When people were suckered into inflated mortgages, it wasn’t good enough for them to “make sure [those] problems don’t happen again.” They lost their homes, their credit ratings, and their savings.

But I guess that’s their own fault for being a mere human rather than a corporate person.

HUD Secretary Donovan: Banks Should Fix Problems Caused by their Law Breaking

Check out the following passage in HUD Secretary Shaun Donovan’s statement opposing a moratorium on foreclosures:

No one should lose their home as a result of a bank mistake. No one. That is why the Obama Administration has a comprehensive review of the situation underway and will respond with the full force of the law where problems are found. The Financial Fraud Enforcement Task Force that President Obama established last November has made this issue priority number one. Bringing together more than 20 federal agencies, 94 US Attorney’s Offices and dozens of state and local partners to form the broadest coalition of law enforcement, investigatory and regulatory agencies ever assembled to combat fraud, the Task Force is examining this issue and the Attorney General has said publicly that if it finds any wrongdoing the members of the task force will take the appropriate action. The Federal Housing Administration and Federal Housing Finance Agency have launched reviews to make sure servicers are in full compliance with the law. The Office of the Comptroller of the Currency has directed seven of the nation’s largest servicers to review their foreclosure processes, fix the processing problems and determine whether there is specific harm that has been caused in individual cases.

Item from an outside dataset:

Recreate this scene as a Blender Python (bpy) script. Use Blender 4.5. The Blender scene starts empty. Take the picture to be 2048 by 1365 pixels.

The message all these institutions are sending is the same: banks must follow the law — and those that haven’t should immediately fix what is wrong. [my emphasis]

Donovan offers a list of government agencies which have regulatory and legal authority to penalize the banks, but ultimately says that the banks themselves will be directed to police themselves.

The message these regulatory and law enforcement agencies are sending, Donovan says, is that the banks that haven’t followed the law should immediately fix what is wrong. Not, “the banks that haven’t followed the law should be prosecuted.” But “the banks that haven’t followed the law should make it right on their own.”

And while Donovan brags that the Financial Fraud Enforcement Task Force has been on the job for almost a year, it has done nothing about the multiple bank employees who have given sworn dispositions admitting to committing fraud on courts.

But that’s not all that surprising. After all, Donovan is also propagating the myth that this systemic fraud is just bank “mistakes.”

The rest of Donovan’s statement is no better. It tries to personalize the harm that hypothetically would result from a moratorium. But the examples make no sense and all basically assume that banks owning properties lead to declining property values; if that’s the case, then let’s crack down on deadbeat bank landlords. And it certainly misunderstands how a generalized problem with titles–the Administration’s refusal to address the underlying problem–will affect the housing market a lot more than a delay to address to address that underlying problem.

It all appears to be further indication that the Administration hopes that by letting the banks fix this themselves, the problems caused and covered up by the banks’ crimes will just go away.